Records supplied:
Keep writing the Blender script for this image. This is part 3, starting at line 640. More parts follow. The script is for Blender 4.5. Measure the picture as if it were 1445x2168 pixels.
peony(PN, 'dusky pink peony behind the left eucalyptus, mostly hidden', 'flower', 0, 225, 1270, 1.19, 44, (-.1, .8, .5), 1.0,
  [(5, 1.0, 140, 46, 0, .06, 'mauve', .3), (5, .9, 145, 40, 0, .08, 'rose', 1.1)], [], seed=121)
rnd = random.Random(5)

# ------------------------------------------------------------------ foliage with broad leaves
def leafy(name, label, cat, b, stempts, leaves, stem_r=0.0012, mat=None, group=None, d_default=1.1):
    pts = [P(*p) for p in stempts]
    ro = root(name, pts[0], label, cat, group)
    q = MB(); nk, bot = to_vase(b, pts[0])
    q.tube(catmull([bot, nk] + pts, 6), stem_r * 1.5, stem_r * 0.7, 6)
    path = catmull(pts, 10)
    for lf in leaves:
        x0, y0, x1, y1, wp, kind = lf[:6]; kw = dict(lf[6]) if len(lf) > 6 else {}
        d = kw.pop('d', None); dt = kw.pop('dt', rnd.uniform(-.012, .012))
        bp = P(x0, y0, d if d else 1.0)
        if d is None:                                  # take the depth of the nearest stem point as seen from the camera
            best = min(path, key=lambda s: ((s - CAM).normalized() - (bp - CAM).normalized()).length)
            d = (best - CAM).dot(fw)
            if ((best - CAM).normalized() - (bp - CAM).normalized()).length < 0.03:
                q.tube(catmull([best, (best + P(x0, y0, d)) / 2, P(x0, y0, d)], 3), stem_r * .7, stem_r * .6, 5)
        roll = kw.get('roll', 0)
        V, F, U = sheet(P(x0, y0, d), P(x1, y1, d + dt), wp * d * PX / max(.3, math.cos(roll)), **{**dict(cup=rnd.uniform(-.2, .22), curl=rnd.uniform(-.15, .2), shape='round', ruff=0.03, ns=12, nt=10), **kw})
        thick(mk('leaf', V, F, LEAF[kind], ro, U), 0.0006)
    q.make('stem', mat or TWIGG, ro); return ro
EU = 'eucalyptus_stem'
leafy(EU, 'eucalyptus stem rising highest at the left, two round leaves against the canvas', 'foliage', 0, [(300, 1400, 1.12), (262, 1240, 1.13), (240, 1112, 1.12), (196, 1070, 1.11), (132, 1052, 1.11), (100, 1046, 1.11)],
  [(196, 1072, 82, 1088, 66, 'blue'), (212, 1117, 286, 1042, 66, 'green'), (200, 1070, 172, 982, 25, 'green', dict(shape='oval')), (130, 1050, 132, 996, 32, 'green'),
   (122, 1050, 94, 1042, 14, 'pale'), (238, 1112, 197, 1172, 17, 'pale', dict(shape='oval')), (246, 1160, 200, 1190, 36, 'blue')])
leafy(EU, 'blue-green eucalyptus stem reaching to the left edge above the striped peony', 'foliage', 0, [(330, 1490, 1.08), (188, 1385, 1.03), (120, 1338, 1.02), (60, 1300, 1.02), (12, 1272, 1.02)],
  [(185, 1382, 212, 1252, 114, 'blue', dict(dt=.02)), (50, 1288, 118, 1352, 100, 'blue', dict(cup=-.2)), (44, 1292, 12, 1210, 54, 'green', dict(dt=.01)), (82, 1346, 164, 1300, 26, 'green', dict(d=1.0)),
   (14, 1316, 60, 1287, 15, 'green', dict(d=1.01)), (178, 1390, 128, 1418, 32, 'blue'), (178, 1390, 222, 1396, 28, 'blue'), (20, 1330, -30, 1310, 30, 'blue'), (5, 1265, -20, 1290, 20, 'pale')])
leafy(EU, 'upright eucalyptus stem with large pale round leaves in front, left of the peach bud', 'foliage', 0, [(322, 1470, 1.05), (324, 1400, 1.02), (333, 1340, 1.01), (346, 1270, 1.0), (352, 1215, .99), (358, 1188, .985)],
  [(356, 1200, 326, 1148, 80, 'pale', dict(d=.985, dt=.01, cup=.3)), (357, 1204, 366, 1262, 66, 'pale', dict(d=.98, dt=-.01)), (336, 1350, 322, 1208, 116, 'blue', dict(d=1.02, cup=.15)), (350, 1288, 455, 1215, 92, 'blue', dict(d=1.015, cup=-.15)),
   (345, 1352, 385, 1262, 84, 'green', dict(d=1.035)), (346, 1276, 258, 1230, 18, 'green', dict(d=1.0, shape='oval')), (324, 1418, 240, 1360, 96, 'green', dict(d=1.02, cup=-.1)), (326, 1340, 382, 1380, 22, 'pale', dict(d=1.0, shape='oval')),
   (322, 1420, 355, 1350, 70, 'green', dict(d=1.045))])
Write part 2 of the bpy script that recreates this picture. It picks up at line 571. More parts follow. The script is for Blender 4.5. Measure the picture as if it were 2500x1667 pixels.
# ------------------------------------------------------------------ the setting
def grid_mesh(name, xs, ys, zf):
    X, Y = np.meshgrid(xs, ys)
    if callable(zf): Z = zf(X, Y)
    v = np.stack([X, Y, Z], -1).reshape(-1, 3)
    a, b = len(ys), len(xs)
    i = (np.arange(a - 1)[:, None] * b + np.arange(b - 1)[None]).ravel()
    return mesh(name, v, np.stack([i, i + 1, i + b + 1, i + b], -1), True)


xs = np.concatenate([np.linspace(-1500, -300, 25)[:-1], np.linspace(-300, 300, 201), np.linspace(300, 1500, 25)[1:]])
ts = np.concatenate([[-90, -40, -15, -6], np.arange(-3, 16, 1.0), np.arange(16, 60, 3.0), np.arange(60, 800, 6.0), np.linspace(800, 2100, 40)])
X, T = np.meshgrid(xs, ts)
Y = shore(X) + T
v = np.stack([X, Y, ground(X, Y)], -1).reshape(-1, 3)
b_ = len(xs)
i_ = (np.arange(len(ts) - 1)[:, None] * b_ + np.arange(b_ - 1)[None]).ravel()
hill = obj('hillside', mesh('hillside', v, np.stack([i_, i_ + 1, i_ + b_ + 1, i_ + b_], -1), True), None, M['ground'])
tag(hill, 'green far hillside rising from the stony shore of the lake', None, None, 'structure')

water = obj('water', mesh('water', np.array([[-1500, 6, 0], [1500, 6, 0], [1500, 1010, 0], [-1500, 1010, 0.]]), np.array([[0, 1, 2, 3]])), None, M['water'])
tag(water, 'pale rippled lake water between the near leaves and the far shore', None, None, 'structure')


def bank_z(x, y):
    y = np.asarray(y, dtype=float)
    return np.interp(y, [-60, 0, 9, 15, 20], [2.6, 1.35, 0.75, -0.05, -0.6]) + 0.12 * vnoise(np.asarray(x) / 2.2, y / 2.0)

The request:
Say how many lines in this material hold "pixels", and say nothing else.

The completed task:
2